If you truly support an idea, an issue, that means voting in a way that you can believe it may be acted upon because it takes more than one person to bring it to reality. When a party opposes legislation and a candidate has a history of compromise on vital issues, then talking points mean nothing at all.

No matter who may or may not bring student loan forgiveness into being, it is a very good, very effective idea which would benefit the economy to a great degree. So, let’s explore how it would help the economy and real people on the ground.

First of all, this would free up billions of dollars in a single year which is currently being paid to banks. In other words, this money is suspended from being used in the general economy. So forgiving student loans would put money back in the pockets of consumers. This is money which would nearly all be spent in the general economy. This would increase real profit margins, maintain and create jobs.

Obviously, this would generate sales tax revenue for municipalities and states. In addition, it would increase income tax revenue from workers who benefited from the jobs maintained and created.

This would not be a short term boost to the economy. A one time forgiveness of student loans would mean increased money in the general economy for years, even decades. Students who currently have large student loans with years to pay on them would instead be boosting the economy with the money currently going to banks for the entire length of the remaining time left on their loans. So this would not be a one-time-and-done deal. Nor would it be like tax breaks for the rich, which just went to increased profit margins and stock repurchases.

Student loan forgiveness would be best if coupled with universal adult education. In other words, “free” college for US citizens.

However, in each case this should come with certain limitations and exceptions to truly benefit the economy.

First, both student loan forgiveness and free adult education should have an income cap. Being reasonable, say only available to students whose family incomes are below $200,000 a year. (Income meaning from all sources.) For families with incomes above that, it would simply result in more welfare to the rich. The wealthy simply don’t even feel the cost of education like poor and middle class people do. That’s not saying they could not deduct tuition, fees, books and student loan interest on their taxes, so that amount is not taxed.

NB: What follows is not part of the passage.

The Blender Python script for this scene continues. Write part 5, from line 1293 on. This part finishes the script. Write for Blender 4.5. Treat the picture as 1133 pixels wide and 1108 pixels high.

There should also be legislation placing a cap on profit percentage for adult education facilities and organizations. Something reasonable like 15% at most. No deductions allowed for executive bonuses, sports facilities and related expenses, advertising and extracurricular events/facilities/etc. This would limit the continued rise in the cost of education.

Participation in universal adult education should not be mandatory. Colleges and universities that choose to opt out should be allowed to. However, this should come at the cost of no longer receiving any federal or state funding at all. No federal research contracts, either.

For those that object to student loan forgiveness because “I paid for my college”, I challenge you here and now. Pick a college or university. If the one you attended still exists, use that one. Go to their website and look at what the current costs are to attend compared to when you attended. Be sure to include all fees. Then look up the cost of textbooks for the subject you studied. Multiply the cost per credit hour times the number of hours you completed. Do not comment until you do so. When you do reply, be sure and include how much you paid and how much the same program costs now. Then and only then, explain how you don’t understand the situation students face today. No insults, no profanity, no diversions, no exceptions.

If enacted these issues would improve the US economy, the standard of living for millions of Americans, expand availability of higher education and improve the education level of the US, which has badly fallen behind other countries.